На это указывает Сугияма-Лебра: «Чуткость, внедрённая на уровне тела [13, c. 190-191; 10], через социализацию, в разнообразных ситуациях становится спонтанным поведением» [22, p. 53]. В качестве примера такого поведения она предлагает рассматривать феномен аидзути (подтверждающего эха). В отличие от китайской культуры, где выражением внимания к говорящему является почтительное молчание, в Японии таким выражением являются аидзути - спонтанные междометия, свидетельствующие о сосредоточенности слушателя на речи партнёра. Другая разновидность спонтанного поведения, считает Сугияма, находит отражение в благодарностях и извинениях, принимающих форму приветствий айсацу. Иностранцы, побывавшие в Японии, оценивают церемониальный комплекс тамошней культуры по-разному: то как одну из главных черт культурной идентичности, то как раздражающее и необязательное излишество. Сами же японцы, подчёркивает А.Н. Мещеряков, «превращали этот комплекс правил в мощное средство по управлению поведением человека» [10, c. 59].
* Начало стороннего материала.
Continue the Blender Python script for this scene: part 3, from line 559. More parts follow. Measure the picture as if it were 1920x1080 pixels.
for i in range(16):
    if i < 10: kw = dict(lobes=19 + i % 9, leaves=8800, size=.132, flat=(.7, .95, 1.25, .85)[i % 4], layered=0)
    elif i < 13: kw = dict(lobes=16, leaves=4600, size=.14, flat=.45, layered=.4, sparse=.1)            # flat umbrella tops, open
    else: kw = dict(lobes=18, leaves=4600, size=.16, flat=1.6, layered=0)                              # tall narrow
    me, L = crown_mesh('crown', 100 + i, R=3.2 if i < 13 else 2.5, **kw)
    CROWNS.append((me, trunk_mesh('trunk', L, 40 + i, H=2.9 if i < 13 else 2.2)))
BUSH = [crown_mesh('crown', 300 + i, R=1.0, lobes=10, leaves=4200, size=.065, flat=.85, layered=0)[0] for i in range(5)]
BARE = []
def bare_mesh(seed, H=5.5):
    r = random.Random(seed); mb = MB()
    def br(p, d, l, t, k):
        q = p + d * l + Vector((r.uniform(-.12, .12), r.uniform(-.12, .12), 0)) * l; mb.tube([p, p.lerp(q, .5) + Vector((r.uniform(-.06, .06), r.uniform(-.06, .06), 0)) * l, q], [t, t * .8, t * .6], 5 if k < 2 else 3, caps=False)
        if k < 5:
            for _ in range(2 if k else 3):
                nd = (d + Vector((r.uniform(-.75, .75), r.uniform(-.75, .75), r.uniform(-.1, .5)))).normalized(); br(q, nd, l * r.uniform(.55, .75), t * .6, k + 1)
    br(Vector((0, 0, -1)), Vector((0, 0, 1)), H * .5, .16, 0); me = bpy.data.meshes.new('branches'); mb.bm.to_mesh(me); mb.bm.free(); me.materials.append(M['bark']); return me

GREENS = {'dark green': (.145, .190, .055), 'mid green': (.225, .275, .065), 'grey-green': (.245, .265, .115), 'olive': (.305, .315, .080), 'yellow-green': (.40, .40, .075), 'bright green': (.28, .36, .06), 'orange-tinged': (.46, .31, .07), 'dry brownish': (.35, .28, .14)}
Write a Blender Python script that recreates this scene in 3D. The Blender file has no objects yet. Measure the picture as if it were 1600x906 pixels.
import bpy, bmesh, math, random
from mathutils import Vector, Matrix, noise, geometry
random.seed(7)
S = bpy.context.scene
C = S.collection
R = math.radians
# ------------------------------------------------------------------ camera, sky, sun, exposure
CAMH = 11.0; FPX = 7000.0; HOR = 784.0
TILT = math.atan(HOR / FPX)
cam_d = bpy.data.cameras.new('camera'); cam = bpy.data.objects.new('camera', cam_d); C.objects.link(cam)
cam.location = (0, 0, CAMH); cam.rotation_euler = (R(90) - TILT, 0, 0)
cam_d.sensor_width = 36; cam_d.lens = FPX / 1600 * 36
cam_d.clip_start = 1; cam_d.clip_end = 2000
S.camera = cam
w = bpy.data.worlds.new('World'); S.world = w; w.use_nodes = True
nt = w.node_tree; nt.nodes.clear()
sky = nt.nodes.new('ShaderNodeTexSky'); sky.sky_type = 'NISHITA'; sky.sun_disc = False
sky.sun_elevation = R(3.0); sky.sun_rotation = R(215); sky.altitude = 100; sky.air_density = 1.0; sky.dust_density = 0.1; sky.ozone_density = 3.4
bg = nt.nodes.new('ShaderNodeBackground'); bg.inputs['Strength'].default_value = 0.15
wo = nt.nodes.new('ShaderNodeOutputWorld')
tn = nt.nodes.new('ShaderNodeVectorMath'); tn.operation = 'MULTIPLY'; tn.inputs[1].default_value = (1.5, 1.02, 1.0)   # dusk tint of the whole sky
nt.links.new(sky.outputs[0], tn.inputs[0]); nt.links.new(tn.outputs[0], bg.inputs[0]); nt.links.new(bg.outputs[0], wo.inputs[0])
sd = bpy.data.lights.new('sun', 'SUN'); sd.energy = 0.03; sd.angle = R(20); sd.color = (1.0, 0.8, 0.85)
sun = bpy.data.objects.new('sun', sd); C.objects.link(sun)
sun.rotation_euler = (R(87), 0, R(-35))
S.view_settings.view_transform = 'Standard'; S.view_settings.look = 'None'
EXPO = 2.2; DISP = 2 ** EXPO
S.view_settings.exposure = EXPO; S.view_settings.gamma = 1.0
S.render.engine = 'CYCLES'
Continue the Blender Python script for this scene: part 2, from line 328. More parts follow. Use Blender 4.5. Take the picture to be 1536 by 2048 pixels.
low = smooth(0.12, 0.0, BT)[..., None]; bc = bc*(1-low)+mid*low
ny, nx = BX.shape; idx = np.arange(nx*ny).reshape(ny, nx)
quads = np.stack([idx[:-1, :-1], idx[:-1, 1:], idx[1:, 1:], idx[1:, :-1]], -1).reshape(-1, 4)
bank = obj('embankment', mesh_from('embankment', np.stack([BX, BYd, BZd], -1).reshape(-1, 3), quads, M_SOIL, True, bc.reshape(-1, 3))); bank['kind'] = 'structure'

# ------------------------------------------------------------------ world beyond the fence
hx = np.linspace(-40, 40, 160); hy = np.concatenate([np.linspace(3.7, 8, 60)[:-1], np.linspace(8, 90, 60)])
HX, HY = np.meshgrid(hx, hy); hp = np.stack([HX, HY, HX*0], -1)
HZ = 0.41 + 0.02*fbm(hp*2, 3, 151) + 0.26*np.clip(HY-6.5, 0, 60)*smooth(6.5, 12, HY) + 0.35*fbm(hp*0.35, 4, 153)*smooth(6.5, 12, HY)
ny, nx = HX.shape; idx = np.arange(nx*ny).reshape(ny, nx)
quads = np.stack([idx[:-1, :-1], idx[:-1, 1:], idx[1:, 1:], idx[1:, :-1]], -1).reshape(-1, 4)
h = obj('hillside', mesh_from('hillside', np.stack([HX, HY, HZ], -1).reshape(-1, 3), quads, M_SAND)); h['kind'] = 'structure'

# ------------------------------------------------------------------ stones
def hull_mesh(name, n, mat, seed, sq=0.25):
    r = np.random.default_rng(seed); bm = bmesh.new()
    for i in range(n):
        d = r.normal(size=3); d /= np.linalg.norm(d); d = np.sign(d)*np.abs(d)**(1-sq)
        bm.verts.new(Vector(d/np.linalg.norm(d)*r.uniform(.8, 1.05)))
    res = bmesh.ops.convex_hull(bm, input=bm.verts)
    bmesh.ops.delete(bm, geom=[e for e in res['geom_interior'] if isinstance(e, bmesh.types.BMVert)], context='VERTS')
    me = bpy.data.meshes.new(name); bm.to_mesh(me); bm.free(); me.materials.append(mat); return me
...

Поведение современных японцев - главный предмет социокультурных и социологических исследований профессора Сугиямы-Лебра Такиэ. Этническая японка, она в 28 лет покинула родину и переехала в США, чтобы изучать социологию в Гарварде у известного учёного Т. Парсонса (1902-1979), основоположника Гарвардской школы теоретической социологии. Пытался создать всеобъемлющую теоретическую систему, описывающую механизмы взаимодействия человека с окружающей средой во всём её многообразии. Ключевой для этой системы стала “теория действия” (поведения в социальной среде), которую он дорабатывал всю жизнь. На раннем этапе Парсонс стремился найти компромисс между социологизмом Дюркгейма, жёстко детерминировавшим человеческое поведение влиянием внешней социальной среды и “понимающей” теорией социального действия М. Вебера, описывающей человеческое поведение через соответствие “идеальным типам” - когнитивным моделям. Парсонс испытал большое влияние В. Парето, делившего социальные действия на “логические” и “нелогические-аффективные”. Теория Парсонса балансирует между субъективизмом и бихевиоризмом). «Мой японский бэкграунд, - пишет Сугияма, - это всё, что я могла предложить американской академической науке. Я маргинал и для Японии, и для США. Но ещё важнее то, что и для антропологии я тоже маргинал, и не только потому, что моя учёная степень - по социологии, но и потому, что антропология подразумевает изучение чужой, а не родной культуры. И такая множественная маргинальность привела меня к постоянному диалогу между моими разными частями» [22, p. IХ]. Однако именно такая двойственность оказалась как нельзя кстати при анализе внутренней структуры японской культуры, на которую Сугияма смотрела и как на объект изучения извне, и как на субъект, сформировавший её саму.

Вечная текучесть, подвижность, переменчивость культуры на первый взгляд противоречит её постоянным основам, неким определяющим концептам, однако, как утверждает Сугияма, «культурная идентичность вновь и вновь возрождается в двойственном процессе: глокализации (глобализация + локализация, стимулирующие друг друга) и фрагмеграции (локальная фрагментация + глобальная интеграция)» [22, р. ХI]. Этот двойной процесс может подразумевать конфликт, но необязательно. С одной стороны, в ходе туристических поездок, например, при встрече с чужой культурой у людей обостряется чувство самоидентификации. С другой, туризм может процветать как индустрия лишь при наличии именно чужих достопримечательностей и местных продуктов.